Task directions ->
Reproduce exactly the section that begins at the line containing "What Blender Python" and ends at the line containing "above the ground", both lines included; omit all other lines.

Records provided ->
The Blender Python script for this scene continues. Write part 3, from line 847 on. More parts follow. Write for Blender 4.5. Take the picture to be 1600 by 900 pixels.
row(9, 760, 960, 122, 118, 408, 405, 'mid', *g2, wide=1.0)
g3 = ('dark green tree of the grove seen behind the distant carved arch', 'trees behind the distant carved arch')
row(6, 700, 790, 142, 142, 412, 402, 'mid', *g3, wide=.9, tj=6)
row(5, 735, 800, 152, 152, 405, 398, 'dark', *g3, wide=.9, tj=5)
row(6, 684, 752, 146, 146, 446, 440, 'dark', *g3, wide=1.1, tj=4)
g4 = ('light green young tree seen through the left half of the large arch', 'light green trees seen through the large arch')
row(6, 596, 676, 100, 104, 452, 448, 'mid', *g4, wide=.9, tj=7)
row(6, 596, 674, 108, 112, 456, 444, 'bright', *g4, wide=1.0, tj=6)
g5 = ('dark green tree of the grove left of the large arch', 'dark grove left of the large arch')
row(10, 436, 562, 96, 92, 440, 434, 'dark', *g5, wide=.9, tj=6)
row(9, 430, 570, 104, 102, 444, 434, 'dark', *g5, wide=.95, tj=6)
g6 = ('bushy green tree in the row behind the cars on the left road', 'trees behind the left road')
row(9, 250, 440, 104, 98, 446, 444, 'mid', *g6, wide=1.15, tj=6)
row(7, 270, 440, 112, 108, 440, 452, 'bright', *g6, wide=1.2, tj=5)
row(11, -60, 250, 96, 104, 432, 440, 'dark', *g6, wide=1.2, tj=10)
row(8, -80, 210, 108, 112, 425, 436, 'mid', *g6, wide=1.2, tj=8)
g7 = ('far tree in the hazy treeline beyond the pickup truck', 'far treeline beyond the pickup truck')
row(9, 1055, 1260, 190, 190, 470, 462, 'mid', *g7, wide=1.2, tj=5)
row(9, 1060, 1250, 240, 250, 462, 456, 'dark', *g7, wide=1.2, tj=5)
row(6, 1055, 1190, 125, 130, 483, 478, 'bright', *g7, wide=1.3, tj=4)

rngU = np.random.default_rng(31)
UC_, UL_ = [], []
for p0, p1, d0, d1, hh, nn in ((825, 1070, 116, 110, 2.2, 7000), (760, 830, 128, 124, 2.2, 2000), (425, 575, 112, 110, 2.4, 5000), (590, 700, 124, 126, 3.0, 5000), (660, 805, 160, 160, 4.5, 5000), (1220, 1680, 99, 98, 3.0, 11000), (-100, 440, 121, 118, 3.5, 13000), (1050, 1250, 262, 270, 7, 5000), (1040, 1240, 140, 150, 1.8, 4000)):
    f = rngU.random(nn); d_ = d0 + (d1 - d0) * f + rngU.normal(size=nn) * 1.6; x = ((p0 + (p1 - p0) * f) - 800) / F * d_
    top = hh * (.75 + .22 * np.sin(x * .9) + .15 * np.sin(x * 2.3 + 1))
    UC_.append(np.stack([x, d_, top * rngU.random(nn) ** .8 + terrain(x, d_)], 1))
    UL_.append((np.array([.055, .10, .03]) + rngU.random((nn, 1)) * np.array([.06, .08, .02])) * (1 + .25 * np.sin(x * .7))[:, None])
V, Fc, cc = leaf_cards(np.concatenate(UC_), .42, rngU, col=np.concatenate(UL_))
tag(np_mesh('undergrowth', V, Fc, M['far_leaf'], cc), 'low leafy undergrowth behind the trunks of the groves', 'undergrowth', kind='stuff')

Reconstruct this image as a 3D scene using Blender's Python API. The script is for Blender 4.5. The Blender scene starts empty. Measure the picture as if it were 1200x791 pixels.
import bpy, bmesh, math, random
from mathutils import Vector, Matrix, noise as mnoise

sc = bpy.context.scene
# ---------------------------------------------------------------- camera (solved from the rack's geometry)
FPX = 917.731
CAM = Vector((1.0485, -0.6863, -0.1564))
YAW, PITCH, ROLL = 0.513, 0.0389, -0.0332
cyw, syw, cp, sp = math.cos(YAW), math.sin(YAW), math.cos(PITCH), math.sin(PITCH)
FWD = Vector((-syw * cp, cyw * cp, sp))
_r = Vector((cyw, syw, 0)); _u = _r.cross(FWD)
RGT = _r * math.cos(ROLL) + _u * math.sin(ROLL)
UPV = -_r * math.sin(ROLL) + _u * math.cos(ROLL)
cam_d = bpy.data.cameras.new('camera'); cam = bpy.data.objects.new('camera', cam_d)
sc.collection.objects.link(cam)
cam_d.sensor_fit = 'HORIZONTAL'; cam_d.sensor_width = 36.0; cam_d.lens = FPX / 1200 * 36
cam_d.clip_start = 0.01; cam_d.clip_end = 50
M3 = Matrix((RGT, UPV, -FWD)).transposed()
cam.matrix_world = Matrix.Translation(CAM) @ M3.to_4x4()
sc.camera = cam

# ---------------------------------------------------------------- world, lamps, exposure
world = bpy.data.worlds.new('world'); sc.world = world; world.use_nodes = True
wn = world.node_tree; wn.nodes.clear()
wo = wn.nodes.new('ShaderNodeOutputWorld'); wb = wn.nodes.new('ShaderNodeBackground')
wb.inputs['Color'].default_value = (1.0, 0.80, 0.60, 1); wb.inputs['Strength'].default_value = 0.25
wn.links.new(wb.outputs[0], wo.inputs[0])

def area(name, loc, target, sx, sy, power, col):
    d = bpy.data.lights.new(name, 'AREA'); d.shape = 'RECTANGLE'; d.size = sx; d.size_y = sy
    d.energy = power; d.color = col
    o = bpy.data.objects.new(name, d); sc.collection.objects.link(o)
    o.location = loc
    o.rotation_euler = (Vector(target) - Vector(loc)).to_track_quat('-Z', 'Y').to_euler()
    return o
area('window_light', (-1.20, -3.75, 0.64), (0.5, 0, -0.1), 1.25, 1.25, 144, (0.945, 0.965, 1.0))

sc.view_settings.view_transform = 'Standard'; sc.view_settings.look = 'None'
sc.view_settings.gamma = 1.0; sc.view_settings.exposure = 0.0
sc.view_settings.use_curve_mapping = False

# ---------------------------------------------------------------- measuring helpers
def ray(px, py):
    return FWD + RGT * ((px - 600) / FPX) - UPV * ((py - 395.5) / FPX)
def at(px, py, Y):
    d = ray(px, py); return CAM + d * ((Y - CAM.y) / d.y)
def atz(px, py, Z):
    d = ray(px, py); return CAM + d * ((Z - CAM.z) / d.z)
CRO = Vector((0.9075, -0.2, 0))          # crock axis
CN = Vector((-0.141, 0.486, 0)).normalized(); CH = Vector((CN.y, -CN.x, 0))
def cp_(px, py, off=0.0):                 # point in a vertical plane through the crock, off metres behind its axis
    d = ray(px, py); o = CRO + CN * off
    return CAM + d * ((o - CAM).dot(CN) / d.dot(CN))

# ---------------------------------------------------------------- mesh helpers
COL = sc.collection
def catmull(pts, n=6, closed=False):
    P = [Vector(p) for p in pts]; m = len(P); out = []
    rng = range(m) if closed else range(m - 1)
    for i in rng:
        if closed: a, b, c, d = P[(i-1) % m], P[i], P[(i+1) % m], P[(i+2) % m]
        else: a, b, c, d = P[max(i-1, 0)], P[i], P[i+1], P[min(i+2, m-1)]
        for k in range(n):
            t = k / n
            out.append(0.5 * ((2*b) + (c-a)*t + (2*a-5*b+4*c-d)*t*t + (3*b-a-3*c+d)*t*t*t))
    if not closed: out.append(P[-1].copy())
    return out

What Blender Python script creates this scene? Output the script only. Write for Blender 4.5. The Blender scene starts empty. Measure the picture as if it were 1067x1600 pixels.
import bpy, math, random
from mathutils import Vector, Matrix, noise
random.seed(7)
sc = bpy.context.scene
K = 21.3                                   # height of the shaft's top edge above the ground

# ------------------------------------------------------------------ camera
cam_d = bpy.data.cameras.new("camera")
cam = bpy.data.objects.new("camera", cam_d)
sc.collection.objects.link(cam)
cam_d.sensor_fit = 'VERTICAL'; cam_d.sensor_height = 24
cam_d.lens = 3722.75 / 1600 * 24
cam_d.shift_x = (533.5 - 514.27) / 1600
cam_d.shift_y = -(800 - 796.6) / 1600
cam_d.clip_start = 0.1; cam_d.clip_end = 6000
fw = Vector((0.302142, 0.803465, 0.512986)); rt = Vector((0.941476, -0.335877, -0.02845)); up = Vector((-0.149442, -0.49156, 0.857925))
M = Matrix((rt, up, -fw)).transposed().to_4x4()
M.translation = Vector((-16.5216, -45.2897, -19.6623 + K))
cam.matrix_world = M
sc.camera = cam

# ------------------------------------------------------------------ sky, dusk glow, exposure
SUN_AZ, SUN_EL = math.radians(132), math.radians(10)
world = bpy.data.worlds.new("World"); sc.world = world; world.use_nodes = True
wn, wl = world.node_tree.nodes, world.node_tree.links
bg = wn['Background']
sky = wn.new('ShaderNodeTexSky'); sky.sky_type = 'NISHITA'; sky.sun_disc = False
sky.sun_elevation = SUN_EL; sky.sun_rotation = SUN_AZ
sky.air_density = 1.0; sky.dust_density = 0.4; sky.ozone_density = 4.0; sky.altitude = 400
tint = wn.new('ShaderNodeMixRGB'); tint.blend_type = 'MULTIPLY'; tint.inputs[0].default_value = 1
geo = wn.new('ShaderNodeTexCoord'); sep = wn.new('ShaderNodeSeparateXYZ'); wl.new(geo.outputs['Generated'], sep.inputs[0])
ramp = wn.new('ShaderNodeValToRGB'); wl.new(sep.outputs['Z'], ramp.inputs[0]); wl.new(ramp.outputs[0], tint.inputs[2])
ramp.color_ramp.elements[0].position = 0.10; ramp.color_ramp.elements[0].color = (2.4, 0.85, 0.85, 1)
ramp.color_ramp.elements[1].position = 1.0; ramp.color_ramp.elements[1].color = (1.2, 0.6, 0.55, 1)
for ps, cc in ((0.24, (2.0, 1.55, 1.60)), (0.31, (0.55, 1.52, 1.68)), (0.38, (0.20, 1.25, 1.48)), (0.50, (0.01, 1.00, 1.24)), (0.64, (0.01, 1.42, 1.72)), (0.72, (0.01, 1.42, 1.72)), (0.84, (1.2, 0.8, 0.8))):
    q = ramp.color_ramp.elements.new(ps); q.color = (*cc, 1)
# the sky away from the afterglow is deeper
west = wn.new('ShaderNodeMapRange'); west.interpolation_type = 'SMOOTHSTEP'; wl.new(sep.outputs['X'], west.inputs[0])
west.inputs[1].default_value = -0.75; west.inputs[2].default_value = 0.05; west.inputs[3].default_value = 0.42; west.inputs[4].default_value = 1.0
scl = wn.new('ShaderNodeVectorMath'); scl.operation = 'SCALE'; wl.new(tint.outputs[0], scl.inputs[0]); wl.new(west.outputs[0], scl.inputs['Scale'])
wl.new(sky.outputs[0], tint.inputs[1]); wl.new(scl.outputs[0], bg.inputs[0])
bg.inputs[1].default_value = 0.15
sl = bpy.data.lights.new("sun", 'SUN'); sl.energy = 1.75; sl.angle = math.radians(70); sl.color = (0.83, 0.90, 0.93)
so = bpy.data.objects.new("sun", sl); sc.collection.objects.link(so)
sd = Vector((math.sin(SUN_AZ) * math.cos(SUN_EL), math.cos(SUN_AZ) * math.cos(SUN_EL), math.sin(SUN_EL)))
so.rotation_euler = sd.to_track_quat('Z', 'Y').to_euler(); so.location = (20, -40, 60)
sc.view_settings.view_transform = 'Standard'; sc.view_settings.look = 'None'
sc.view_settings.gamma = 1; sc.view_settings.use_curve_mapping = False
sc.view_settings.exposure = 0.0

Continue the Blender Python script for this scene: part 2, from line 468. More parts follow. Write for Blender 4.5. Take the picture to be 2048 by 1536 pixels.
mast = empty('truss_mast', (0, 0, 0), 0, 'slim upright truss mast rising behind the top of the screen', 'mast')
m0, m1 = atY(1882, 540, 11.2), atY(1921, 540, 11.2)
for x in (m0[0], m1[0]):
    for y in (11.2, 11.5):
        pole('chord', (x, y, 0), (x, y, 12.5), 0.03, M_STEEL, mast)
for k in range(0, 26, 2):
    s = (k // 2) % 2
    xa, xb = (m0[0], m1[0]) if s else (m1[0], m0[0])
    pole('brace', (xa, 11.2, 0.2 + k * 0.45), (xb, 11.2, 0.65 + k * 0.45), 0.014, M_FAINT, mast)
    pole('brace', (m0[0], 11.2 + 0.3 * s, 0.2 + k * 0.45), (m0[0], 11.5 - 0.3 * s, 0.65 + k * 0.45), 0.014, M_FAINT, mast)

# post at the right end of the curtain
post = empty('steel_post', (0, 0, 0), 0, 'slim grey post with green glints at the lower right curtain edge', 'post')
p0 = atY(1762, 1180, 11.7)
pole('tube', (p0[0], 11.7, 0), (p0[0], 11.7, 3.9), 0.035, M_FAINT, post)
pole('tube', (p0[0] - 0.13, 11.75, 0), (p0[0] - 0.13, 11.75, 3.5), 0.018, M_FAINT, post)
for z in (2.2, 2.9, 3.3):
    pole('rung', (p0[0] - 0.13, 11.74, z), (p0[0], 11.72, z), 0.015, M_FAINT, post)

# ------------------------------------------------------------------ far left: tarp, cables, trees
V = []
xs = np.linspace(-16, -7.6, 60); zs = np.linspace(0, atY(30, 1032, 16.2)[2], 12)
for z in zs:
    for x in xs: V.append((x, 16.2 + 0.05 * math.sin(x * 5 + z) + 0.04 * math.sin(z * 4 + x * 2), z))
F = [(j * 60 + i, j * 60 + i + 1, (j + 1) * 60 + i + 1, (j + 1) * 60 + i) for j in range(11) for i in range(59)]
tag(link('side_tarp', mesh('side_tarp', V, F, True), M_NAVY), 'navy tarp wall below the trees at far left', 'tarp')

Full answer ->
What Blender Python script creates this scene? Output the script only. Write for Blender 4.5. The Blender scene starts empty. Measure the picture as if it were 1067x1600 pixels.
import bpy, math, random
from mathutils import Vector, Matrix, noise
random.seed(7)
sc = bpy.context.scene
K = 21.3                                   # height of the shaft's top edge above the ground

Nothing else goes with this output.